(Direction) Below are some records. Output the lines from the first one through the line that holds "COL = SC.collection", exactly as written, with no pictures.

──────── The input

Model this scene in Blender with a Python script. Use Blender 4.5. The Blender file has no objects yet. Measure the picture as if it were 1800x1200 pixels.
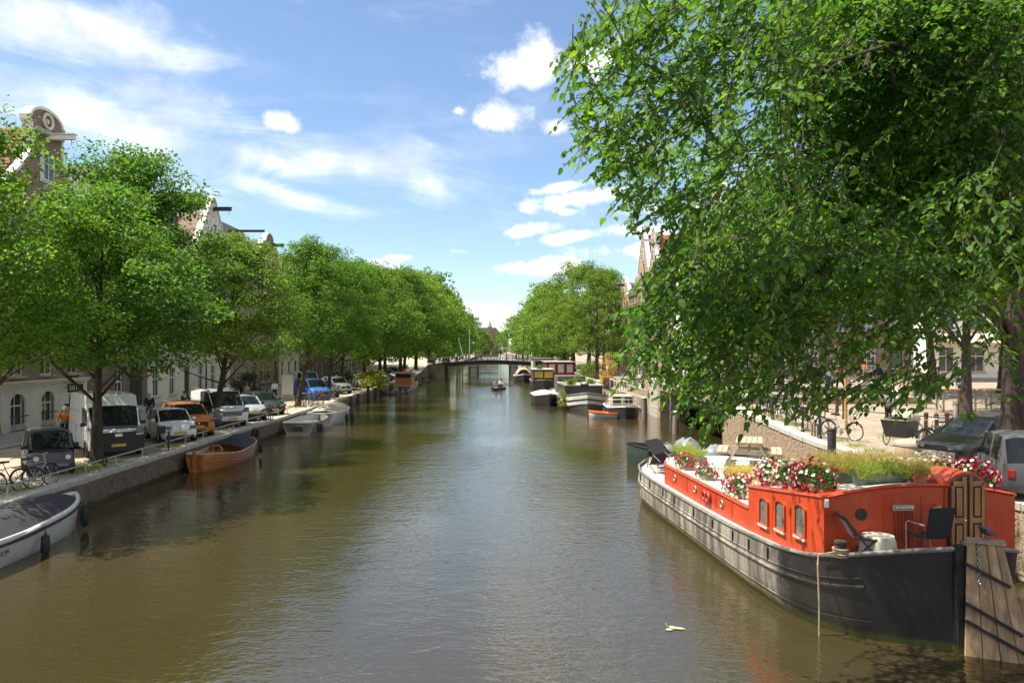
import bpy, math, random
import numpy as np
from mathutils import Vector, Matrix, Euler

R = math.radians
SC = bpy.context.scene
COL = SC.collection

# ---------------------------------------------------------------- camera
H_EYE = 5.3                      # eye height above the water, on a bridge
FPX = 1300.0                     # focal length in pixels of an 1800 wide frame
cam = bpy.data.cameras.new('camera')
cam.sensor_width = 36.0
cam.lens = 36.0 * FPX / 1800.0
cam.shift_x = 25.0 / 1800.0
cam.shift_y = 15.0 / 1800.0
cam.clip_start = 0.1
cam.clip_end = 6000.0
cam_o = bpy.data.objects.new('camera', cam)
cam_o.location = (0, 0, H_EYE)
cam_o.rotation_euler = (R(90), 0, 0)
COL.objects.link(cam_o)
SC.camera = cam_o

# ---------------------------------------------------------------- light
SUN_EL, SUN_AZ = 61.0, -91.0      # azimuth clockwise from +Y (straight ahead)
sun_dir = Vector((math.cos(R(SUN_EL)) * math.sin(R(SUN_AZ)), math.cos(R(SUN_EL)) * math.cos(R(SUN_AZ)), math.sin(R(SUN_EL))))
sl = bpy.data.lights.new('sun', 'SUN')
sl.energy = 4.0
sl.angle = R(0.53)
sl.color = (1.0, 0.93, 0.80)
so = bpy.data.objects.new('sun', sl)
so.rotation_euler = sun_dir.to_track_quat('Z', 'Y').to_euler()
so.location = (-40, 20, 60)
COL.objects.link(so)

world = bpy.data.worlds.new('World')
SC.world = world
world.use_nodes = True
wn, wl = world.node_tree.nodes, world.node_tree.links
wn.clear()

def dirpx(px, py):
    return Vector(((px - 875) / FPX, 1.0, (615 - py) / FPX)).normalized()

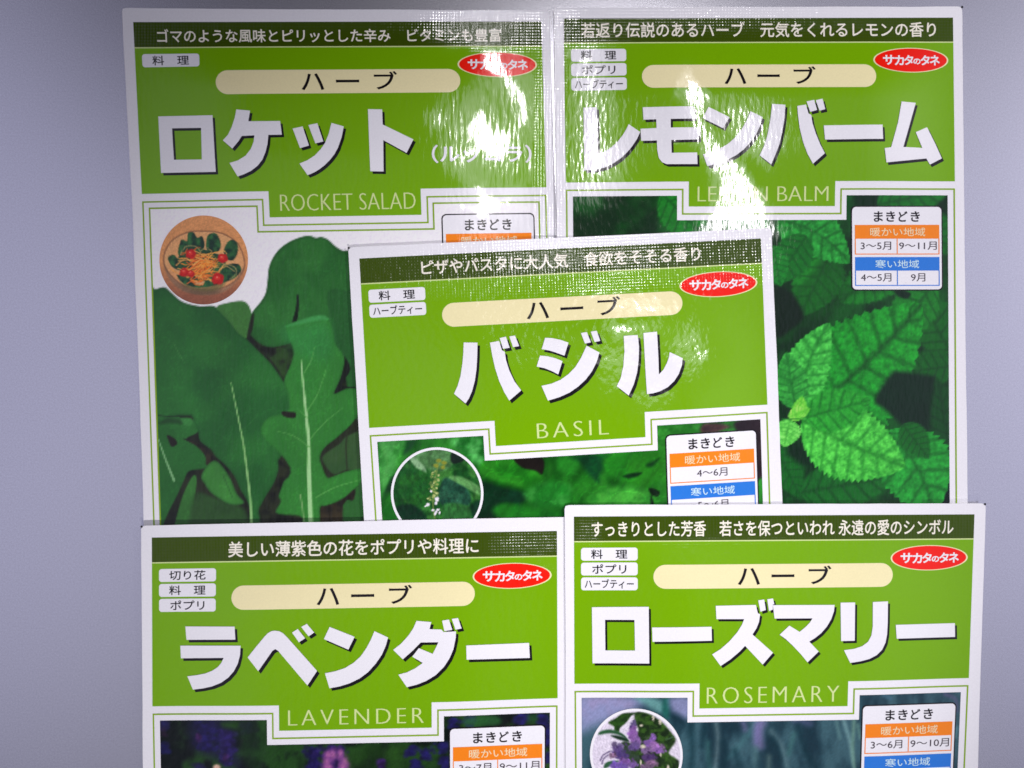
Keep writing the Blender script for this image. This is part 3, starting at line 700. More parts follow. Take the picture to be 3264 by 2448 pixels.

────────────────

(Result below)
Model this scene in Blender with a Python script. Use Blender 4.5. The Blender file has no objects yet. Measure the picture as if it were 1800x1200 pixels.
import bpy, math, random
import numpy as np
from mathutils import Vector, Matrix, Euler

R = math.radians
SC = bpy.context.scene
COL = SC.collection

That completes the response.